Task data:
>>
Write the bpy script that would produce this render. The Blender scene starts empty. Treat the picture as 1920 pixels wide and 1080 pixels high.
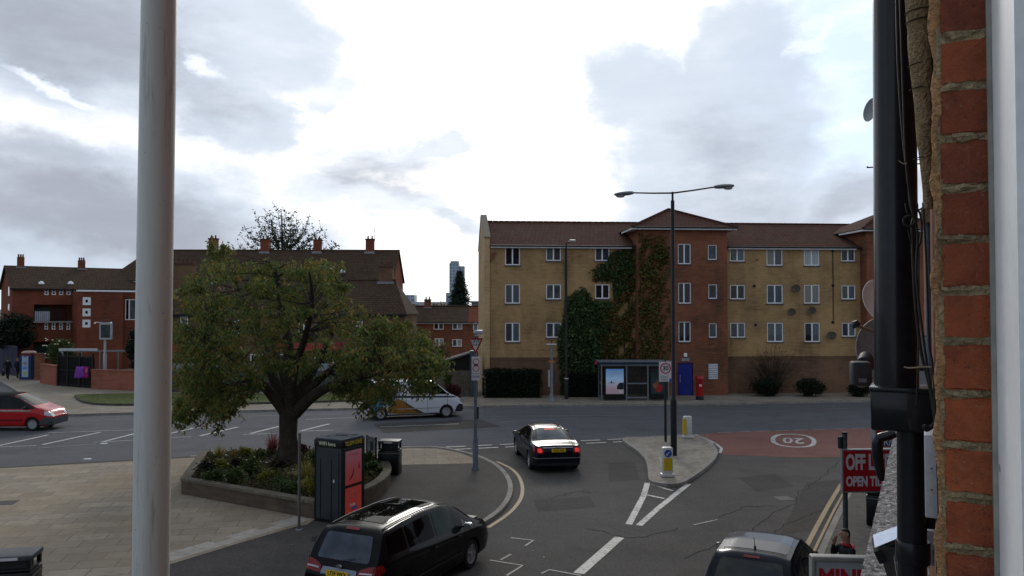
<<
>>
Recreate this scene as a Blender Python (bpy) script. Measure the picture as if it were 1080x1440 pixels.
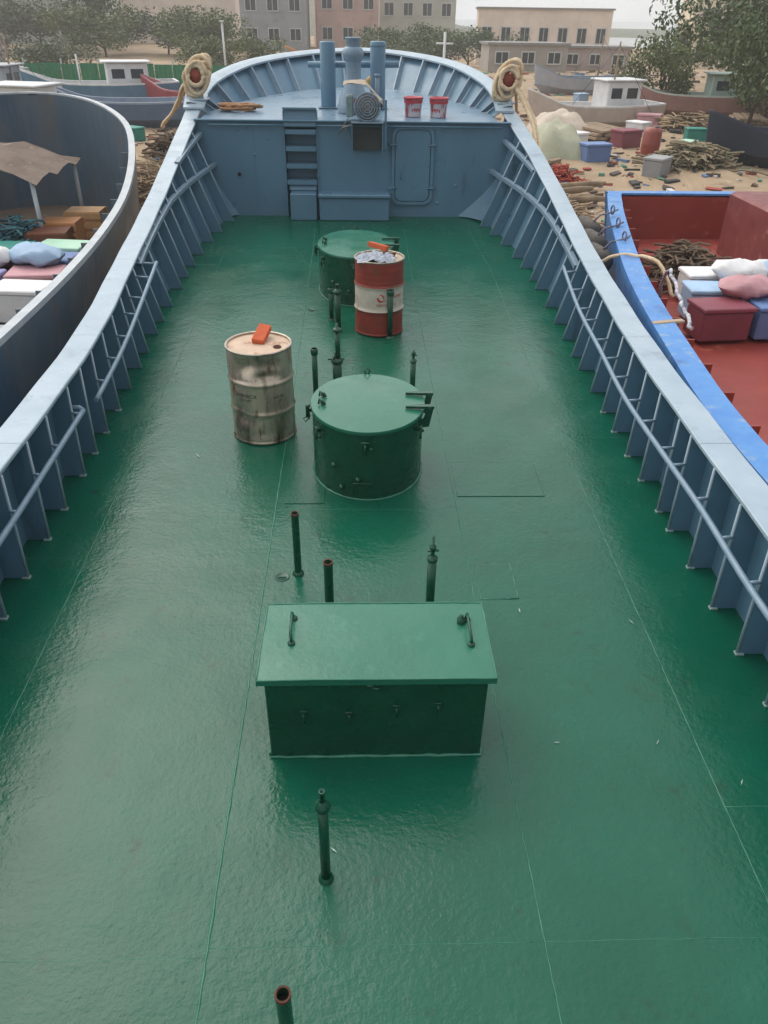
<<
>>
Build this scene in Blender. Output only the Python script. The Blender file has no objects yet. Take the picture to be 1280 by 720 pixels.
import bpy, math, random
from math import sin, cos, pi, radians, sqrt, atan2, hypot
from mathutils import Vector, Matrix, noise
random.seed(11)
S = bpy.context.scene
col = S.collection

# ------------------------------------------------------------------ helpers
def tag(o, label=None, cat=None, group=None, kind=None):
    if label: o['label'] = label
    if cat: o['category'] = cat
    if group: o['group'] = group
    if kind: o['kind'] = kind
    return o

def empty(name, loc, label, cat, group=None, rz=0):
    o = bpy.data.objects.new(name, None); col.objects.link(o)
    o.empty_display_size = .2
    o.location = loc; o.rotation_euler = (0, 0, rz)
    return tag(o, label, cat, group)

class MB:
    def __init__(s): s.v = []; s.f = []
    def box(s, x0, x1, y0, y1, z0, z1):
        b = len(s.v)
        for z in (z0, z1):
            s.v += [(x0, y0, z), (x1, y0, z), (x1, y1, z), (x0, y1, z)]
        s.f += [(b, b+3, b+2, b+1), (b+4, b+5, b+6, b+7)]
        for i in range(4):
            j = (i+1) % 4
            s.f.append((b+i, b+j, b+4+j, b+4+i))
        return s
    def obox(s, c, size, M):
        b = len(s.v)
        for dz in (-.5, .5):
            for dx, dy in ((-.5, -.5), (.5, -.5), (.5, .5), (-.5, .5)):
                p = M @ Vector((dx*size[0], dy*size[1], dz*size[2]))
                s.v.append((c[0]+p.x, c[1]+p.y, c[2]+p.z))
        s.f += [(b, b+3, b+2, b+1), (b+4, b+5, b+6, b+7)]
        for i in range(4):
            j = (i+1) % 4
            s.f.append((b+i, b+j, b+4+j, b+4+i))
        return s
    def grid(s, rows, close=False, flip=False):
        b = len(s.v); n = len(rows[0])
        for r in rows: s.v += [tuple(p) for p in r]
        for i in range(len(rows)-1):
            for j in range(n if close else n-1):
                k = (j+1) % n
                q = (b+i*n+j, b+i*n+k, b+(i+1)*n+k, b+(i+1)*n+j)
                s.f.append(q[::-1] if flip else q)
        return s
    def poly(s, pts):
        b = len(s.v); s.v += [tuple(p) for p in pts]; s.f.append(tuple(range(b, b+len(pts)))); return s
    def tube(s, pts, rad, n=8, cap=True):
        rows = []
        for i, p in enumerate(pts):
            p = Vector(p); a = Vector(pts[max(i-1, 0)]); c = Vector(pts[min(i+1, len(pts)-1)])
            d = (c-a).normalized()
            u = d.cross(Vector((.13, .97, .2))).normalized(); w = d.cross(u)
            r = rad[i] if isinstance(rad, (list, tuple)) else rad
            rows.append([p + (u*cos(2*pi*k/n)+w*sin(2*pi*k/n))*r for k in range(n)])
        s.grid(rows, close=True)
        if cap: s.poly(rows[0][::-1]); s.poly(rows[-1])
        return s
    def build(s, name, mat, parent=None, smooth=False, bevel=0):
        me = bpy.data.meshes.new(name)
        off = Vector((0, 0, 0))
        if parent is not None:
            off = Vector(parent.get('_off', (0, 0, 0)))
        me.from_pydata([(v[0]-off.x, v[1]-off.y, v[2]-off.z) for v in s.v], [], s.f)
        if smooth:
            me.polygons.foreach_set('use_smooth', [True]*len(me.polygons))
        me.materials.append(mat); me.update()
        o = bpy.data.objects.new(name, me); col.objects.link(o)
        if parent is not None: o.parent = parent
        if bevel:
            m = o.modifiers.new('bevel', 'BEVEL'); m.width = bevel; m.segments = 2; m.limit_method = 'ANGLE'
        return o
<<
Task to complete: Working from the listing above, pick out every line that has "picture" and copy it.

Full answer:
Write the bpy script that would produce this render. The Blender scene starts empty. Treat the picture as 1920 pixels wide and 1080 pixels high.
Recreate this scene as a Blender Python (bpy) script. Measure the picture as if it were 1080x1440 pixels.
Build this scene in Blender. Output only the Python script. The Blender file has no objects yet. Take the picture to be 1280 by 720 pixels.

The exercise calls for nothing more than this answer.